After the awkward introductions have finished and they have shared some sneer time, it transpires that The Ten Rings want Stark to build them a missile. It proves to be a watershed as the man who builds bombs is horrified when he is asked to build a bomb. He refuses but is forced to agree when a fellow prisoner is threatened with torture.

Through various manipulations of objects found in the cave, Stark is able to display his knowledge of the A-Team box-set and build his way out of trouble. When he returns to California he tells his right-hand man, Obadiah Stane (played by a bald, bearded Jeff Bridges, who oddly resembles an aging Nordic fisherman) his days of arms building are over and he wants to work for peace.

And so the process begins that will result in Stark developing a high tech suit and fighting the forces of evil. It’s a blast. Director Jon Favreau let the cast improvise some of the dialogue and it helps lend a sense of freshness to a heavily mined plotline. It is almost like watching the guys from Swingers riff on the idea of being a super-hero.

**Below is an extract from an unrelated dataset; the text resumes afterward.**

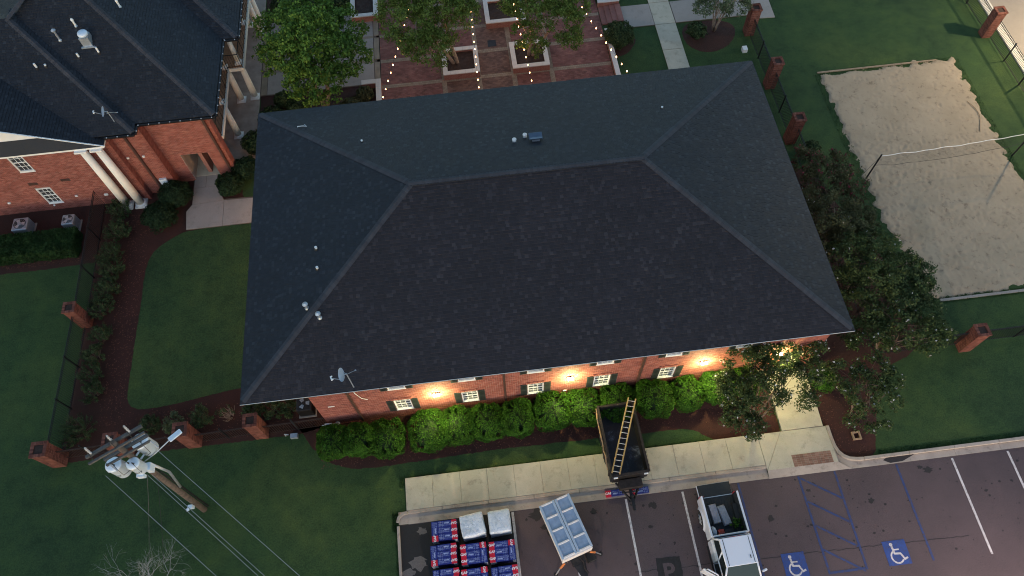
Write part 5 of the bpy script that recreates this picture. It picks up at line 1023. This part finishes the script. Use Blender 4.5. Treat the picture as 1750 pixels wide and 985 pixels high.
def wrapped(cx, cy, w, d, h, label, rz, seed):
    t = empty('wrapped_pallet', (cx, cy, 0), rz, label, 'pallet', 'pallets wrapped in white plastic'); m = MB(); N, K = 40, 16; i0 = 0
    for k in range(K + 1):
        v = k / K; sc = 1 if v < .7 else 1 - ((v - .7) / .3) ** 2.2 * .12; z = .1 + (h - .1) * min(1, v / .8) if v < .8 else h - (0) + .0
        if v >= .8: sc = .9 * (1 - (v - .8) / .2 * .98) + .0
        for j in range(N):
            a = 2 * PI * j / N; ca, sa = cos(a), sin(a); p = .16; x = math.copysign(abs(ca) ** p, ca) * w / 2 * sc; y = math.copysign(abs(sa) ** p, sa) * d / 2 * sc
            q = noise.noise((x * 5 + seed, y * 5, z * 4)) * .045; zt = z + (noise.noise((x * 4 + seed, y * 4, 3)) * .09 if v >= .8 else 0); m.v.append((x + q, y + q, zt))
    for k in range(K):
        for j in range(N): m.f.append((k * N + j, k * N + (j + 1) % N, (k + 1) * N + (j + 1) % N, (k + 1) * N + j))
    m.build('plastic_wrap', 'plastic_film', t, local=True, smooth=True)
    MB().box((-w / 2 + .02, -d / 2 + .02, .0), (w / 2 - .02, d / 2 - .02, .12)).build('pallet_base', 'pallet_wood', t, local=True)
wrapped(9.03, -5.2, 1.06, .98, 1.05, 'load loosely wrapped in white plastic, left of the two', R(6), 1); wrapped(10.26, -5.18, .98, .98, 1.05, 'load tightly wrapped in pale plastic, right of the two beside the lot line', R(2), 7)
for (x, y, rz, lb) in ((15.3, -4.56, R(1), 'loose navy roofing bundle on the gutter, left of the trailer tongue'), (16.46, -4.6, R(1), 'loose navy roofing bundle on the gutter, right of the trailer tongue')):
    o = bpy.data.objects.new('roofing_bundle', NAVY); COL.objects.link(o); o.location = (x, y, .025); o.rotation_euler[2] = rz; o.scale = (1.03, 1, 1.6); WL[o] = Vector(o.location); tag(o, lb, 'roofing bundle', 'loose bundles on the gutter'); bundle(None, 0, 0, 0, 0, obj=o)

# ---------------------------------------------------------------- wheels
def wheel(parent, x, y, z, r_, w, rim='aluminium'):
    M = Matrix.Translation((x, y, z)) @ Matrix.Rotation(PI / 2, 4, 'Y'); m = MB(); m.add(MB().lathe((0, 0, -w / 2), [(r_ * .62, 0), (r_ * .92, 0), (r_, w * .15), (r_, w * .85), (r_ * .92, w), (r_ * .62, w)], 26), M); t = m.build('wheel', 'rubber', parent, local=True, smooth=False)
    m = MB(); s_ = -1 if x < 0 else 1; m.add(MB().lathe((0, 0, -w / 2 + .02), [(r_ * .62, 0), (r_ * .62, w - .04)], 22), M); m.build('rim', 'steel_dark', t, local=True)
    for k in range(6): a = 2 * PI * k / 6; MB().tube([(x + s_ * (w / 2 - .005), y, z), (x + s_ * (w / 2 - .01), y + cos(a) * r_ * .6, z + sin(a) * r_ * .6)], .035, 5).build('spoke', rim, t, local=True)
    return t
# ---------------------------------------------------------------- white pickup, tailgate down, passenger door open
T = empty('pickup_truck', (20.2, -5.27, 0), R(1.5), 'white pickup truck with its tailgate down, cargo in the bed and a door open', 'pickup truck')
hw = .86
m = MB(); m.box((-hw, -1.78, .45), (-hw + .09, 0, 1.3)).box((hw - .09, -1.78, .45), (hw, 0, 1.3)).box((-hw + .09, -1.8, .45), (hw - .09, -1.72, 1.3))
o = m.build('bed_sides', 'car_paint', T, local=True); bevel(o, .03, 3)
m = MB(); m.box((-hw + .09, -1.72, .62), (hw - .09, .02, .68)).box((-hw + .09, -1.72, .66), (-hw + .115, 0, 1.29)).box((hw - .115, -1.72, .66), (hw - .09, 0, 1.29)).box((-hw + .115, -1.72, .66), (hw - .115, -1.7, 1.29)).box((-hw + .11, -1.15, .66), (-hw + .3, -.45, .9)).box((hw - .3, -1.15, .66), (hw - .11, -.45, .9))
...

It is polished, witty and strongly resembles the sixties’ comic books of Stan Lee, who based the hero on Howard Hughes. It just about stays the right side of madness and is a thoroughly entertaining romp. Like a lot of first instalments, it suffers a little from a need to establish so much back-story and the gladiatorial clash at the climax is not quite worthy of the build-up but Robert Downey Jr elevates it from cliché. He plays the hero as someone who his spent his youth car-jacking in Grand Theft Auto when he should have been riding his tricycle. It is a great journey. If you go for the bus, you’ll stay for the ride.